Since the mother is younger than me, I let her know that the baby needs to eat veggies – green ones – everyday. She told me that he doesn’t like green veggies and that she knows what’s best for her baby because she is a pre-school teacher. So I dropped it. I sent my husband to the store to stock up on green veggie baby food. Now the boy gets green veggies for lunch Monday thru Friday. I don’t tell his mother that I’m feeding him green veggies – that he really loves by the way or that I have given him baths.

So what’s my problem? I still don’t care for this baby.
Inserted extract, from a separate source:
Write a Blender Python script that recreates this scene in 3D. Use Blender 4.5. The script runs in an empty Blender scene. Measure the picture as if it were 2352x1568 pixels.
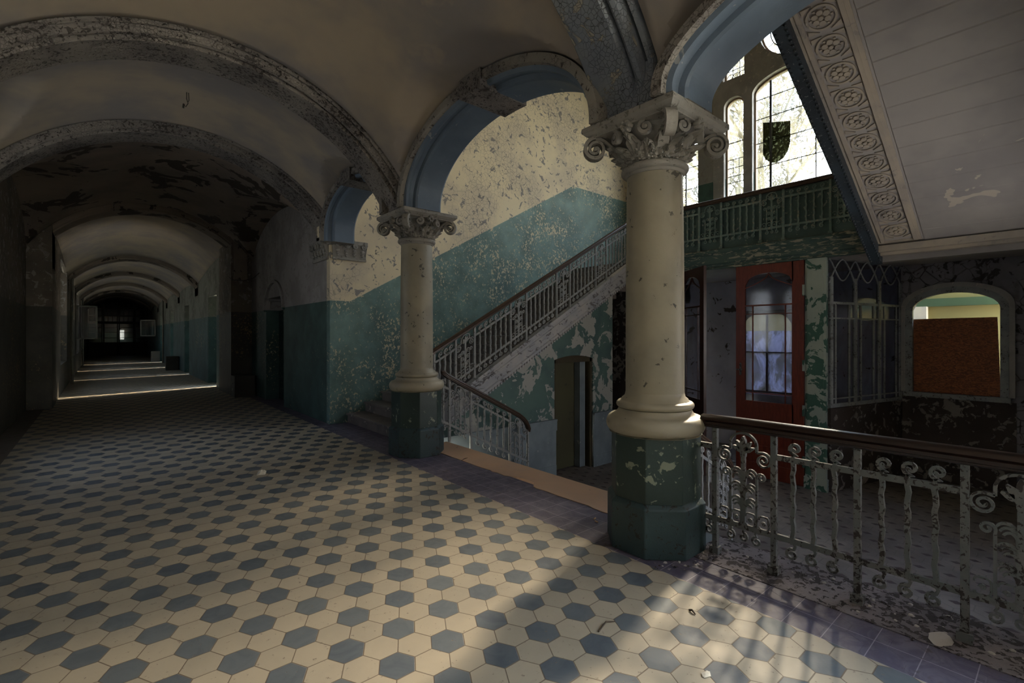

I don’t like the way he looks, smells, or the sounds he makes which are reminiscent of the monster from the movie Funhouse or that everyday he shows up sneezing all over my kid’s toys. I have to decontaminate all the toys, highchair, floor mats – everything that kid comes in contact with I feel the need to clean. But do I hate him? No, not at all. I play with him, read to him, tickle him and even sing him to sleep. I feel bad for him because I don’t feel he has a chance at a healthy life. So why don’t I like this baby? I feel these things because his being in my home takes my attention away from my own children. I’m resentful.

So going back to my first question of how the mega bitch step-monster could hate a 3 year old has been answered. She resented me for having to share her time with my father. Moreover, her lack of intelligence and maturity limited her ability to communicate her frustration to my father so the only thing she could do was act out abusively like a big dumb animal. A year or so ago, I asked my father if the mega bitch step-monster had any remorse for the way she treated me. His reply, “Sherry feels you were treated fairly.” Fuck that bitch!